Prepare your agents.

In addition to training agents on how to handle complaints, give them real-time backup. Live contact with with higher-level account reps is essential, such as text chat to support that difficult conversation.

Actionable insight: You might be thinking of staffing up entry-level workers, but think also about how to manage and mentor these people. Start now by identifying standout people who can be promoted and trained to be ready to act as mentors, supervisors, and managers during the busy season.

Hire for empathy.

While busy times might compel you to simply seek out warm bodies to fill call center seats, a workforce of empathetic call takers will resolve issues more swiftly and to the customer’s greater satisfaction. A false note—the sense that a call center agent is just reading from a script rather than truly listening—can ruin the opportunity to fix this customer’s experience.
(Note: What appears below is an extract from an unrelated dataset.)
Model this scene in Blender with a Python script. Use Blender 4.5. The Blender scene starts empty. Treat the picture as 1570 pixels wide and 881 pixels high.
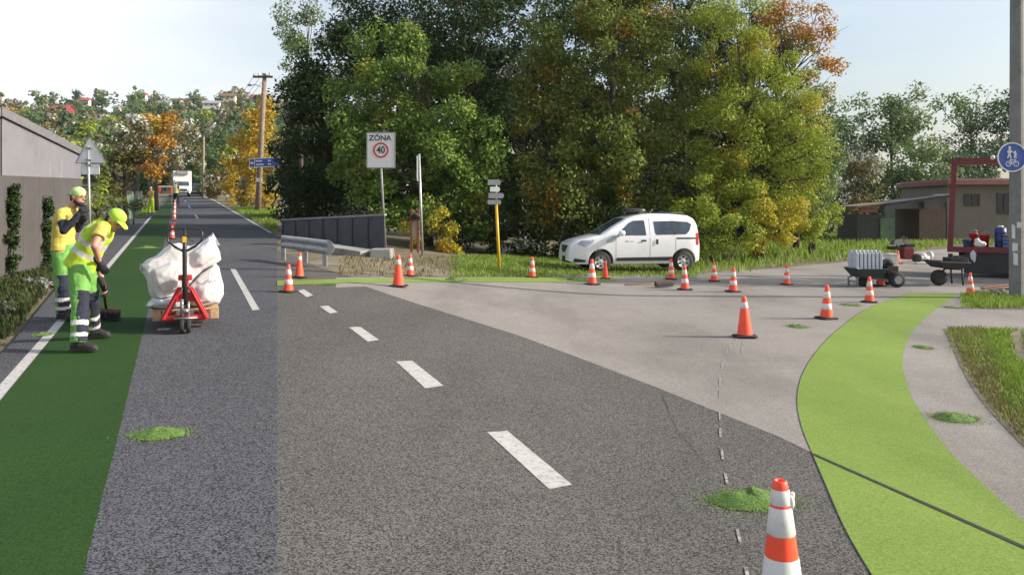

Actionable insight: Don’t settle for a call center’s limited staffing, which brings in candidates only within commuting distance. Consider virtual agents who are sourced based on their talent—not merely geographic proximity—and who offer more flexible schedules to cover all time zones.

Hire for maturity.

Customer service agents who have seen and handled a similar issue are best equipped to calm the customer, find a way to make it right, and ensure that the door stays open for future sales.

Actionable insight: Attrition is a perennial problem for the call center industry, as is finding workers with sufficient maturity. While the average traditional call center worker is 23 years old and has 5 years of work experience, the typical virtual agent is 38 years old with 15 years of work experience.

Could a fix-it strategy prove to be the best investment?

Loyal customers are, on average, worth up to 10 times as much as their first purchase.Regardless of whether you’re planning for the 2018 busy season or simply trying to improve your existing call center agents, getting it right has never been more critical, because failure to save one sale can mean years of future purchases lost by an incompetent call-taker.

According to the White House Office of Consumer Affairs, loyal customers are, on average, worth up to 10 times as much as their first purchase, and it is six to seven times more expensive to acquire a new customer than to keep an existing one.

That makes preparing your customer service agents with these six strategies a worthy long-term investment.